Sunday, October 12, 2008

Financial Rashomon: one brief history of the financial crisis

A timeline for reference:
  • 1997 - Brooksley Born warns Congress about unregulated derivative markets
  • 1997 - The securitization of mortgages (MBS=mortgage-backed securities) begins by Fannie Mae and Freddie Mac providing a market for shaky CRA (Community Redevelopment Act) loans
  • 1998 - Housing prices start to rise
  • 2000 - The Internet Bubble bursts: trillions in market value lost
  • 2000 - Greenspan starts lowering interest rates drastically to promote home ownership
  • 2004 - SEC allows the 5 top investment banks to increase their leverage from 12:1 to 36:1
  • 2005 - Dollar starts a plunge against the Euro, losing half its value in 2-3 years
  • 2006 - Oil starts rising dramatically. Peak oil is implicated, but it appears that the pricing was driven by speculation AND the collapsing dollar
  • 2006 - Housing reaches its top
  • 2007 - Stock prices of several financial institutions reach all-time highs
  • 2008 - Major financial institutions start failing, March: Bear Stearns, September: Fannie Mae, Freddie Mac, and Lehman
  • 2008 - The Enron loophole is closed in July: prices pull back from high of $142 per barrel
  • 2008 - Congress passes $800 bailout package in October, stocks fall 40% in two weeks.
In this scenario, the oil bubble was part speculation, part dollar collapse, and unknown smaller contribution of peak oil. At any rate, oil (and wheat) price surges were a distraction from the main event.
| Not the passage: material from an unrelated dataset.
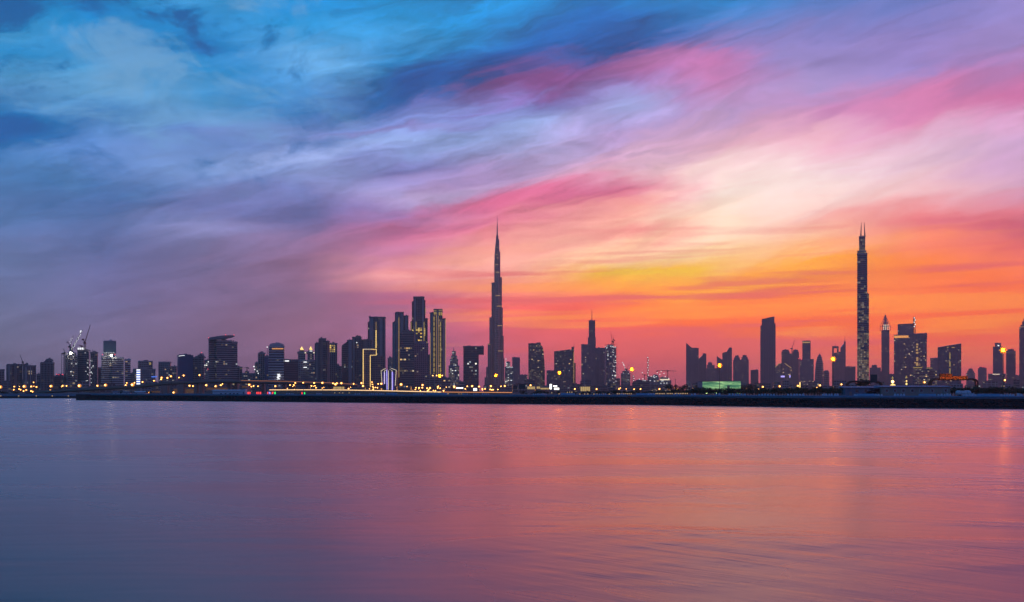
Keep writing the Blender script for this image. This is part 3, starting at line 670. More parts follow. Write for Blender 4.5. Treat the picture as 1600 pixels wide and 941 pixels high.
bld('podium_block', 'podium under the gold stripes', 'low dark podium stretching before the gold-striped tower', 1900, [(664, 690, 586.5), (689, 704, 591, None, None, 0)], 'block', 0, lit=dens(('warm', .08), ('dim', .1)))
bld('hotel', 'white-lit stepped spire hotel', 'small stepped tower with a needle spire and dense white lit windows', 2700,
    [(700.8, 717.6, 572), (703, 715.6, 562, None, 572.3, 0), (704.8, 714, 556.5, None, 562.3, 0), (706.3, 712.3, 549.5, None, 557, 0)], 'grid', 2, trim='grey_concrete', body='smoke_glass',
    lit=dens(('white', .12), ('pale_gold', .35)), masts=((709, 542.5, 549.5, 1.2),))
r_ = bld('office_building', 'hook-topped dark building', 'dark building whose top overhangs like a hook, with white lit windows below', 2300,
    [(724, 748, 541.8), (747.9, 756, 541.8, None, 554.5, 0)], 'plain', 0, ratio=.5, lit=lambda u, v, i, c, rng: ('white' if .35 < v < .66 and .28 < u < .85 and rng.random() < .18 else 'dim' if rng.random() < .03 else None))
spots(r_, 2300, [(750 + rr.uniform(-.6, .8), 557 + i * 3.2) for i in range(15)], .8, 'white')
# ---- the needle skyscraper: three-winged stepped plan
Yb = 4830.0; cx = X(776.9, Yb)
root = empty('supertall_skyscraper', (cx, Yb, GZ), 'immensely tall stepped needle skyscraper tapering to a thin spire', 'skyscraper')
def lobe(x_out, yaw, ytop, wdt, mb, zb=GZ):
    L = abs(X(x_out, Yb) - cx); 
    d = (cos(yaw), sin(yaw)); L2 = L / max(.3, abs(d[0])); n_ = (-d[1], d[0]); w2 = wdt / 2; k = []
    for s, u in ((-1, 0), (-1, L2 - w2)): k.append((cx + d[0]*u + n_[0]*w2*s, Yb + d[1]*u + n_[1]*w2*s))
    for j in (-45, 0, 45):
        k.append((cx + d[0]*(L2 - w2 + w2*cos(radians(j))) + n_[0]*w2*sin(radians(j)), Yb + d[1]*(L2 - w2 + w2*cos(radians(j))) + n_[1]*w2*sin(radians(j))))
    for s, u in ((1, L2 - w2), (1, 0)): k.append((cx + d[0]*u + n_[0]*w2*s, Yb + d[1]*u + n_[1]*w2*s))
    mb.prism(k, zb, Z(ytop, Yb)); return k
left = [(757.5, 590), (760, 574), (762.4, 537.6), (765, 496.4), (768.3, 442), (772.6, 407.4), (774.6, 381)]
right = [(789.5, 596), (787.7, 560.6), (786.8, 525.4), (785.4, 481.6), (784.1, 433.8), (781.5, 394), (779.9, 374.5)]
fin = MB(); rings = MB(); lits = MB()
for wing, yaw in ((left, radians(200)), (right, radians(-20))):
    mb = MB()
    for i, (px, y) in enumerate(wing):
        Lw = abs(X(px, Yb) - cx); wd = min(26, Lw * 1.25)
        kk = lobe(px, yaw, y, wd, mb)
        for p in kk[1:6]: fin.bar((p[0], p[1], GZ), (p[0], p[1], Z(y, Yb) + 2), .9, .9, 4)
    mb.build('wing', M['smoke_glass'], root)
mb = MB()
for y, wd, L in ((590, 26, 55), (548, 24, 46), (508, 23, 38), (462, 22, 31), (420, 20, 22)):
    a_ = radians(-95); k = [(cx - wd/2, Yb), (cx - wd/2, Yb - L), (cx - wd/4, Yb - L - wd/3), (cx + wd/4, Yb - L - wd/3), (cx + wd/2, Yb - L), (cx + wd/2, Yb)]
    mb.prism([(x, y_) for x, y_ in k], GZ, Z(y, Yb))
    for p in k[1:5]: fin.bar((p[0], p[1], GZ), (p[0], p[1], Z(y, Yb) + 2), .9, .9, 4)
mb.build('wing', M['smoke_glass'], root)
core = [(14, 600), (13, 400), (9.5, 385), (8.2, 381), (6.4, 374), (5.2, 368)]
MB().loft([[(cx + r * cos(pi/3*j), Yb + r * sin(pi/3*j), Z(y, Yb)) for j in range(6)] for r, y in core]).build('core', M['smoke_glass'], root)
MB().bar((cx, Yb, Z(369, Yb)), (cx, Yb, Z(352, Yb)), 3.6, 2.0, 8).bar((cx, Yb, Z(353, Yb)), (cx, Yb, Z(336, Yb)), 1.8, .5, 6).build('spire', M['steel'], root)
fin.build('fin', M['violet_stone'], root, 'stuff')
zz = GZ + 6
allw = left + right
while zz < Z(380, Yb):
    yy = HOR - (zz - EYE) * F / Yb
    l_ = min([p for p, y in left if y < yy] or [cx]); r2 = max([p for p, y in right if y < yy] or [cx])
    zz += 11.0
    fr = [L for y, wd, L in ((590, 26, 55), (548, 24, 46), (508, 23, 38), (462, 22, 31), (420, 20, 22)) if y < yy]
    if fr: rings.box(cx - 11, cx + 11, Yb - max(fr) - 9.0, Yb - max(fr) - 8.0, zz, zz + 1.6)
rings.build('floor_band', M['violet_stone'], root, 'stuff')
for (a, b_, y) in ((775.6, 778.4, 386.5), (773.5, 778.5, 413.5), (774, 780.5, 425.5), (774, 782, 462), (776, 784, 478.5), (777, 784.6, 509), (778, 786, 548.5), (762, 766, 538), (776, 779, 403), (774, 778, 398)):
    MB().box(X(a, Yb - 66), X(b_, Yb - 66), Yb - 68, Yb - 67, Z(y + .55, Yb - 66), Z(y - .45, Yb - 66)).build('mechanical_floor_light', M['gold_soft'] if y > 400 else M['gold'], root)
rng = random.Random(11); lm = MB()
for _ in range(130):
    y = 350 + 245 * rng.random() ** .7
    if y < 390: continue
    l_ = min([p for p, q in left if q < y]); r2 = max([p for p, q in right if q < y]); px = rng.uniform(l_ + 1.5, r2 - 1.5)
    d = Yb - 62; lm.box(X(px, d) - 1.2, X(px, d) + 1.2, d, d + .5, Z(y, d), Z(y, d) + 2.2)
lm.build('lit_window', M['dim'], root, 'stuff')
ANCH.append((758, 789, 336, 'needle skyscraper'))
r_ = bld('hotel', 'white-lamped low hotel', 'low hotel thick with white lit windows beside the foot of the needle skyscraper', 2900,
    [(788.8, 802, 574), (791, 797, 566, None, 574.5, 0)], 'grid', 0, lit=dens(('white', .25), ('pale_gold', .3)), trim='grey_concrete')
spots(r_, 2900, [(790.5, 560 + i * 2.2) for i in range(6)] + [(792 + i * 1.7, 574) for i in range(6)], 1.0)
bld('office_tower', 'plain violet slab', 'plain violet-grey slab just right of the white-lamped hotel', 3600, [(800, 812.4, 559)], 'grid', 6, trim='violet_stone', body='smoke_glass', lit=dens(('dim', .02)))
bld('low_block', 'low block by the speckled tower', 'low block with faint windows between the violet slab and the speckled tower', 3300, [(809.5, 824.3, 586.3)], 'grid', 0, trim='violet_stone', body='smoke_glass', lit=dens(('dim', .12), ('warm', .03)))
Yt = 3000
bld('office_tower', 'speckled curve-sided tower', 'broad speckled tower with diagonal light patterns and a side curving in to its top', Yt,
    [(825.6, 845, 537.3), (844, 847.5, 538.5, 541, None, 3), (847.3, 849.6, 541, 548, None, 3), (849.4, 851.4, 549, 575, None, 3), (838, 844.5, 536, None, 537.6, 0)], 'grid', -3, ratio=.6, body='smoke_glass', trim='brown_stone',
    lit=lambda u, v, i, c, rng: ('pale_gold' if u < 1 and (((i + c) % 4 == 0 and v < .35) or rng.random() < .20) else 'warm' if rng.random() < .04 else None))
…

Also, in this scenario, sub-prime is a problem, but is not the major problem. It does appear that 1997 securitization of shaky mortgages initially triggered the rise in housing prices which started in 1998, but cannot account for the scope of the current problem. Rather the major problem is the excessive leverage starting in 2004 for MBS and other derivatives. It appears that only the 5 investment banks that sought, got and used the 36:1 leverage ratio were pulled into this mess, though obviously other commercial banks had their own difficulty.

In short, the banks went derivative crazy and formed a standard tulip-bulb internet-stock bubble. The complexity of the derivatives made them very difficult to value, but they were monetary instruments so the market assumed SOMEBODY had a handle on it. The trouble with this bubble is that the standard market losses from the bubble are exacerbated by a meltdown of the global financial infrastructure.